Услышав автомобильный гудок, пума медленно поднялась и затрусила в восточном направлении. Уайт развернул машину и какое-то время следовал за ней. Пройдя метров пятьдесят, хищница уверенно свернула в проход между домами и вскоре скрылась из виду.
Уайт в возбуждении отправился в ресторан «Дерби», единственное круглосуточное заведение города, где застал несколько дежурных полицейских и помощников шерифа — те обычно пили в это время кофе. Уайт рассказал им о случившемся и составил отчет. Однако ни Отдел дикой природы, ни общественность об этом не оповестили.
Скотт Ланкастер настолько сосредоточился на велотренировках, что совсем забросил учебу, особенно плохо у него было с математикой и экономикой. В классе пользовался популярностью у ребят за свое остроумие и незаурядность. Правда, одевался он уж слишком своеобразно — мог даже зимой явиться на занятия в шортах и сандалиях. Как-то раз, когда день выдался на редкость холодный, преподаватель английского Майк Даллас спросил Скотта:
— Ты как одет? Ты что вытворяешь?
— Я сегодня объявил день стойкости, — ответил Скотт. — Человек должен уметь выстоять. Погода сегодня мерзкая, и все только и думают, как укрыться от холода. А я не позволю зиме вмешиваться в мои планы.
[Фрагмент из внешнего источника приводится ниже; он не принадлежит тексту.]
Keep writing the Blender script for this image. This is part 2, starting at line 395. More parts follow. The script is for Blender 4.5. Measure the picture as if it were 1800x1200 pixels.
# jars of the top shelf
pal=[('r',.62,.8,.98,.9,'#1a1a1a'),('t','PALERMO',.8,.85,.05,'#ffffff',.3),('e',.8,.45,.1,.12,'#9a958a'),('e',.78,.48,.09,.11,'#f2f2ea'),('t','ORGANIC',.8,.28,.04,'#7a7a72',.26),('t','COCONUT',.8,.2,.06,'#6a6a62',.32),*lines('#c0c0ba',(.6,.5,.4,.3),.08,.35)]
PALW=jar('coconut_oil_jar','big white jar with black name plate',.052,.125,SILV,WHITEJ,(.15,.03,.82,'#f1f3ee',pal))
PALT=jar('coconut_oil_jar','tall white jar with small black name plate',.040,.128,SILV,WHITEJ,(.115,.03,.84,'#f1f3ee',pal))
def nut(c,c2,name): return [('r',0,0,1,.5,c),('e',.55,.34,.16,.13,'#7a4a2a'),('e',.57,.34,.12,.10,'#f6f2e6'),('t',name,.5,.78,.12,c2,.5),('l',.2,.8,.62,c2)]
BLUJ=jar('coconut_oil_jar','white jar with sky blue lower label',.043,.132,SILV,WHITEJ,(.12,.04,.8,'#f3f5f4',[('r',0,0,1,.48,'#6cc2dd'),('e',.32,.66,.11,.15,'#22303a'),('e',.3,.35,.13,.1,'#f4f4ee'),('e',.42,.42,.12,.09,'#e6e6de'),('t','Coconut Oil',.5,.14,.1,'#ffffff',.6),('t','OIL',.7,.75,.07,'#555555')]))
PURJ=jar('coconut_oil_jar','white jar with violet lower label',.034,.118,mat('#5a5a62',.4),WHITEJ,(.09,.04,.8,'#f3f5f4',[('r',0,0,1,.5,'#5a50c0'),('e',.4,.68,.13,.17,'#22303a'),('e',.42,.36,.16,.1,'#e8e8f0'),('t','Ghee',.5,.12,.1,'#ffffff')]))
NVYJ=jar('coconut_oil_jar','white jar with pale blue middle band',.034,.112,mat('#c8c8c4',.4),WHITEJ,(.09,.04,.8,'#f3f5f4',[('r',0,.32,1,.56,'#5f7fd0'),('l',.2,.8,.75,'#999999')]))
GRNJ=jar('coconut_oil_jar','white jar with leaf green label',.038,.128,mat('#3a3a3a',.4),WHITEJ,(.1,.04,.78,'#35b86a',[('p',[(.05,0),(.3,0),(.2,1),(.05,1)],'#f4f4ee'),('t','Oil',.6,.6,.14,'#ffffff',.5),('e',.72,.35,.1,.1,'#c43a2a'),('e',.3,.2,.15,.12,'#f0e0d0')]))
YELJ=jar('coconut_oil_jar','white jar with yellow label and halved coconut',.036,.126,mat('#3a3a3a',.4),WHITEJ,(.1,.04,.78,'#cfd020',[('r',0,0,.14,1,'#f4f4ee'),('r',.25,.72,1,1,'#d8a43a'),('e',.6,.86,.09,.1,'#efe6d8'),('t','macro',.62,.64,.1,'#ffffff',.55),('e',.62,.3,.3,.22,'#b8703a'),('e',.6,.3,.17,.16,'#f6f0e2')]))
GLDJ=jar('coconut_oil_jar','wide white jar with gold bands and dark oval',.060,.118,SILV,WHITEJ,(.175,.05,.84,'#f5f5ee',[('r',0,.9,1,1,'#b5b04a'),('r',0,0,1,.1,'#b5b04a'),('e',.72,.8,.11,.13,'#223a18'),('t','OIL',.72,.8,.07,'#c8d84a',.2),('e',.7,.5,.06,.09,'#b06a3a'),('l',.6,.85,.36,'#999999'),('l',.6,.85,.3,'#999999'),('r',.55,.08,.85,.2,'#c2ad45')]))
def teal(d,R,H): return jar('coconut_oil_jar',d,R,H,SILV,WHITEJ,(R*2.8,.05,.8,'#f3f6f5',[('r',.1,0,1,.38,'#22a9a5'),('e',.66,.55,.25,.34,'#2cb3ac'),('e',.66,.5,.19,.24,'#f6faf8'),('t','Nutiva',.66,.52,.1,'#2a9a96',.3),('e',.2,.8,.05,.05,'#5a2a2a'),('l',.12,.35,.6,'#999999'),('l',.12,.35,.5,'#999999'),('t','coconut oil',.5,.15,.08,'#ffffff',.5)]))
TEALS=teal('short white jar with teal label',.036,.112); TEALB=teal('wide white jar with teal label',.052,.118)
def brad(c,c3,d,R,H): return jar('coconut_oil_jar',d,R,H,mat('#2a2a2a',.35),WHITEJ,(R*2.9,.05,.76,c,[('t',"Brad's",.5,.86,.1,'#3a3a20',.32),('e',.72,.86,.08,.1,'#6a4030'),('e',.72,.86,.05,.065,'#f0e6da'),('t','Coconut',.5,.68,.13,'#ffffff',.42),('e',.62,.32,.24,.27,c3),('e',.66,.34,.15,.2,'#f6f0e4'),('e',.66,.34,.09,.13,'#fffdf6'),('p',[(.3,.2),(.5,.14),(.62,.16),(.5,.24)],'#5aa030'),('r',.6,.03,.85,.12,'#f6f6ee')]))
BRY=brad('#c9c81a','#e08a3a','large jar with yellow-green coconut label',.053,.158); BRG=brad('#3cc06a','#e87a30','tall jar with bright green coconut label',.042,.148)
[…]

В понедельник 14 января в 9.40 у Скотта Ланкастера первым уроком были занятия по здоровому образу жизни — этот предмет довольно трудно вести в классе, учащиеся которого уже достигли половой зрелости. Миссис Донахью, крупная, высокая женщина, преподававшая также физкультуру, рассказывала о заболеваниях, передающихся половым путем, о вреде наркотиков и алкоголя. Скотт в джинсах и белой футболке сидел за первой партой и что-то рисовал в тетрадке.